It’s been a couple weeks since I last posted a review, but that doesn’t mean that the TV season is all here yet. We’re still waiting on Fox to get past their World Series coverage and launch their new series. The most visible damage caused by Fox’s delay is the lack of a Simpsons Halloween episode this year. Still, with more than a decade’s worth of Halloween specials, it is clear that the little yellow family still owns that holiday. We’re also waiting on the premieres of 24, The Tick, and The Bernie Mack Show, all of which will surface in the coming month. Still, we’re more than a month into the new season, and it’s time to reflect some on it.
This season has not set the world ablaze, to put it mildly. There is no big standout hit. The highest rated show of the new season, Inside Schwartz, is being put on hiatus during the November sweeps period, and that’s bad. (It is, however, unsurprising — as I noted in my review of that lackluster program, it is “situated in the deadly 8:30 Thursday NBC slot. When you get that slot, you know you’re going to get the highest ratings of any show cancelled that year.”) The second-highest rated show is The Guardian, and yet there seems to be little enthusiasm behind the
viewings. Perhaps today will prove me wrong, but I doubt I’ll see many trick-or-treaters today in The Guardian costumes. In terms of aroused
enthusiasm, about the only show that qualifies is Smallville.
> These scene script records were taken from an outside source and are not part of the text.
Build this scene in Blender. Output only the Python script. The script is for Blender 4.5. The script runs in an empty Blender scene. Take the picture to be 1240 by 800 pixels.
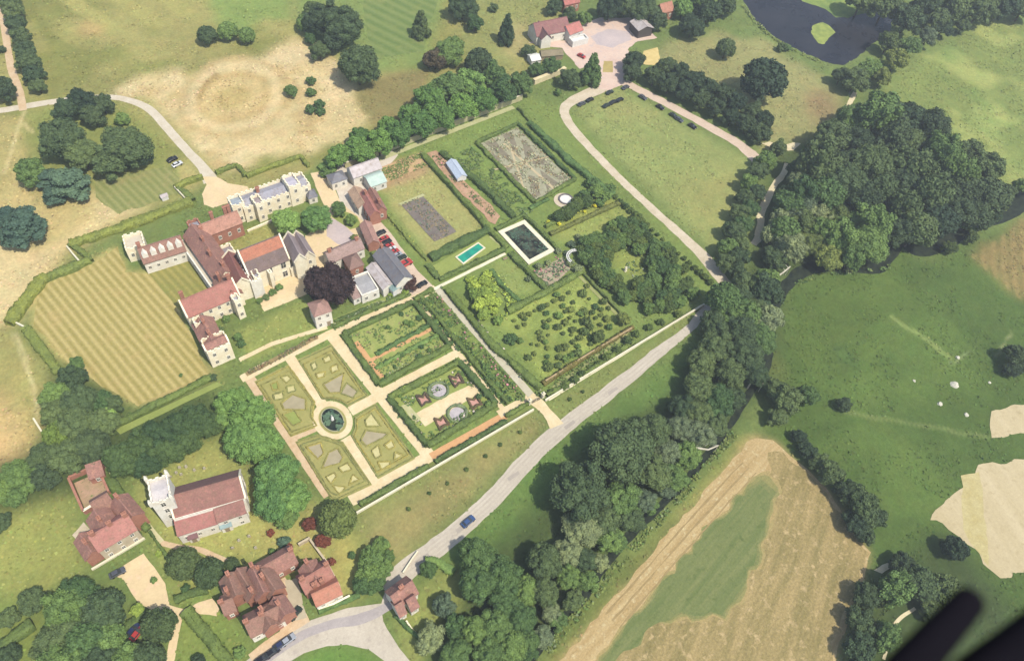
import bpy, bmesh, math, random
import numpy as np
from mathutils import Vector, Matrix
random.seed(7); RNG = np.random.default_rng(7)
S = bpy.context.scene
C = S.collection
# ------------------------------------------------------------------ camera
# garden-aligned world: +X along the long garden walls, +Y towards the park, Z up, metres
_A = np.array([-1219, 1435, -930.]); _B = np.array([1877, 992, -930.])
AX = _B / np.linalg.norm(_B); AY = _A - AX * (_A @ AX); AY /= np.linalg.norm(AY); AZ = np.cross(AX, AY)
HAZE = .00027
H = 215.0; FO = 930.0
def P(x, y, z=0.0):
    """world point at height z seen at a place of the 1240x800 photograph"""
    d = np.array([x - 620, 400 - y, -FO]); w = np.array([AX @ d, AY @ d, AZ @ d])
    t = (z - H) / w[2]
    return Vector((w[0] * t, w[1] * t, z))
def mpp(x, y, z=0.0):
    d = np.array([x - 620, 400 - y, -FO]); w2 = AZ @ d
    return (z - H) / w2            # metres per photo pixel (facing the camera)
cam = bpy.data.cameras.new('camera'); camo = bpy.data.objects.new('camera', cam); C.objects.link(camo)
M3 = Matrix((AX, AY, AZ))
camo.matrix_world = Matrix.Translation((0, 0, H)) @ M3.to_4x4()
cam.sensor_width = 36; cam.lens = FO / 1240 * 36; cam.clip_start = 0.2; cam.clip_end = 9000
S.camera = camo
cam.dof.use_dof = True; cam.dof.focus_distance = 400; cam.dof.aperture_fstop = 0.5   # only the strut beside the window is out of focus
# ------------------------------------------------------------------ light
SUN_EL = 58.0
_p = P(640, 400); _q = P(720, 462)
sd = (_q - _p); SUN_AZ = math.atan2(sd.y, sd.x)                 # towards the sun, in plan
sl = bpy.data.lights.new('sun', 'SUN'); sl.energy = 3.95; sl.angle = math.radians(0.5); sl.color = (1, .95, .86)
so = bpy.data.objects.new('sun', sl); C.objects.link(so)
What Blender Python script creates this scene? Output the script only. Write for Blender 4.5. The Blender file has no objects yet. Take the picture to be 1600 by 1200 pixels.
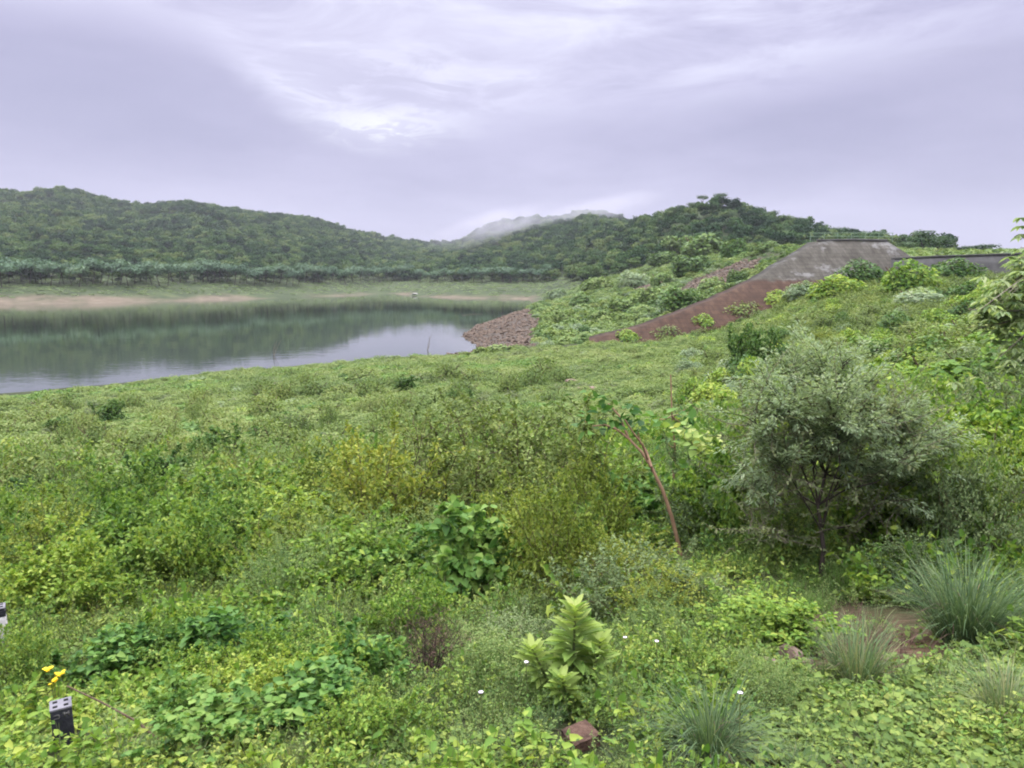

Danny is gone, Wolf Lake is on hiatus, Emeril is visiting Wolf Lake… no great losses among that bunch.
The creators of The Education of Max Bickford have abandoned ship, and only time will tell if that will improve
this desperately-wants-to-be-a-little-better-than-it-is show.
I’ve taken some looks back into some of the shows I panned, and have felt no need to revise my opinions. (But damn, I wish
someone would edit Citizen Baines down to just the parts with the title character, dropping out all
the incompetent nincompoopery of the daughters. It would only be 10 minutes long, but it would be worth watching.)
Even returning shows I like have suffered; Ed has lost its rhythm and become merely whiny, Frasier has
raised its touchy-feely-to-humor ratio (although I have no complaints about having Peri Gilpin spend an entire episode
in a Wonder Woman costume!), and even Buffy has lost a bit of context, sliding from being about a group that
saves the world to being about a group that saves themselves (although this week’s was a bit better.)
But that’s not to say that there are no bright spots. Scrubs lives up to its early promise. I’ve come to
realize that while other shows made the mistake of swiping Malcolm in the Middle‘s concept, Scrubs
has borrowed some of its visual style, and mixed it with strong writing to bring on something good. Pasadena
is still watchably trashy. The Ellen Show can still be saved.
A couple tips:
- Buffy was being rerun one episode per night on the cable network FX, and now it’s upped to two episodes per night. As good as watching that
series is normally, it’s even better when you can glut yourself on it, totally submerging yourself
into the series by watching 5 to 10 sequential hours of it per week. Yes, I’m finding some small inconsistancies I hadn’t
noticed before, but I’m also uncovering richness and small references that went past me. It’s interesting seeing
how frequently Jonathan appeared before being important, for example. - The most aggressively discussed show of the season, 24, is scheduled on Tuesday — a night already
overflowing with TV worth watching (Buffy, Gilmour Girls, Undecided, Frasier, Scrubs, Smallville.) However, each
week’s episode will be rerun on FX network the following Monday, an otherwise-dead TV night. While I’m going to watch the first episode “live”
(so I can review it), I expect I’ll watch the rest of them on these instant reruns.